In einem freiheitlichen Rechtsstaat dürfen aber gerade nicht unsere persönlichen Präferenzen die Leitlinien der Gesetze sein, sondern einzig und allein der Schutz der Freiheit jedes einzelnen. Ein Gesetz, das aus einem anderen Grund erlassen wird, erodiert diesen Rechtsstaat und öffnet der Willkür Tor und Tür. Diese Gesetze, die durch Privilegien oder Verbote politische Ziele durchsetzen sollen, widersprechen zutiefst der Tradition, die wir in unseren freiheitlichen Demokratien über Jahrhunderte entwickelt haben: Dass das Recht immer den Primat über die Politik haben muss.

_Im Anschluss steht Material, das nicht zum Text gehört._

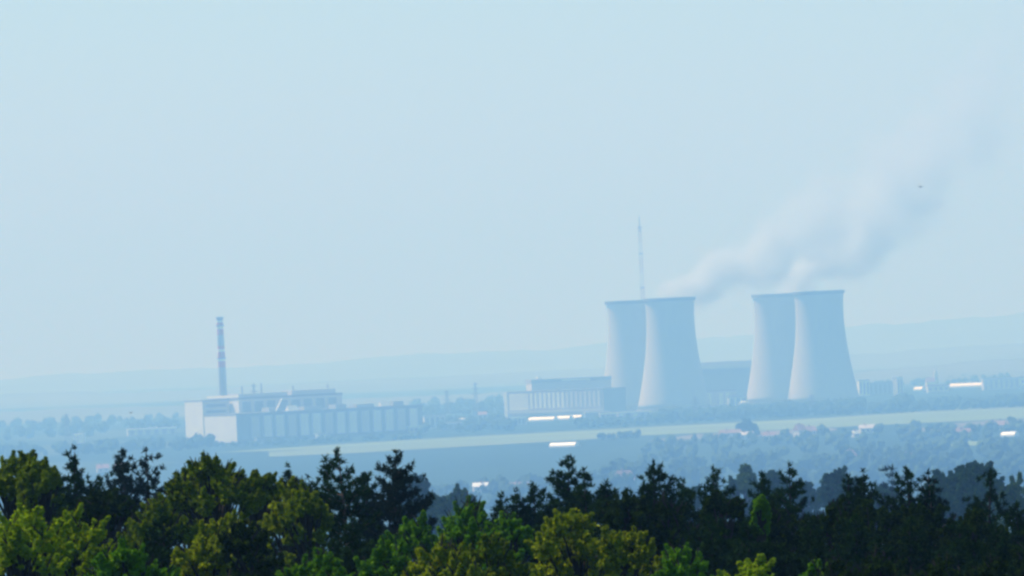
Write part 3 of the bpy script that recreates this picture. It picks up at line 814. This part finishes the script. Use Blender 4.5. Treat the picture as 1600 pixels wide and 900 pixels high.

Wenn Regierungen mehr darüber nachdenken, was sie tun können als was sie tun sollten

Diesen Primat geben diejenigen auf, die wie Campact konkrete politische Ziele über Vorschriften, Verbote und Steuern durchsetzen wollen. Snowdens Ansatz ist da ein fundamental anderer. Er hat seinen sehr mutigen Schritt nicht getan, weil er sich irgendwie unwohl fühlte angesichts des Überwachungssystems oder weil es seiner persönlichen Präferenz entsprochen hätte, nicht überwacht zu werden. Er hat das Treiben der NSA enthüllt, weil er den Primat des Rechts bedroht sah. Lassen wir ihn selbst zu Wort kommen:

„Unsere Rechte werden uns nicht von Regierungen gewährt. Sie sind Teil unserer Natur. Für Regierungen liegt der Fall genau andersrum: deren Rechte sind einzig auf das beschränkt, was wir ihnen zugestehen. Wir haben uns mit diesen Fragen in den letzten Jahrzehnten nicht so ausführlich beschäftigt, weil sich unser Lebensstandard in fast jeder Hinsicht signifikant verbessert hat. Das hat zu Bequemlichkeit und Selbstzufriedenheit geführt. Doch wir werden im Laufe der Geschichte immer mal wieder in Zeiten geraten, in denen Regierungen mehr darüber nachdenken, was sie tun können als was sie tun sollten. Und was gesetzeskonform ist, wird dann immer stärker von dem abweichen, was moralisch ist. In solchen Zeiten tun wir gut daran, uns zu erinnern, dass nicht das Gesetz uns verteidigt, sondern wir das Gesetz. Und wenn es sich gegen unsere moralischen Maßstäbe wendet, haben wir sowohl das Recht als auch die Pflicht, es wieder auf den Pfad der Gerechtigkeit zu führen.“

Wer fordert, Gentechnik zu verbieten und Steuern zu erhöhen, der fordert in letzter Konsequenz eine Regierung, die – um Snowden zu zitieren – darüber nachdenkt, was sie tun kann. Campact und ihre Unterstützer täten gut daran, sich mit Snowdens Motivation etwas genauer auseinanderzusetzen. Der Staat, den er sich wünscht, ist nämlich ein möglichst schlanker Staat, der sich so weit wie möglich aus dem Leben der Bürger heraushält. Das wäre das Gegenteil von dem Staat, den wir hätten, wenn Campact sich mit seinen Vorstellungen durchsetzen würde.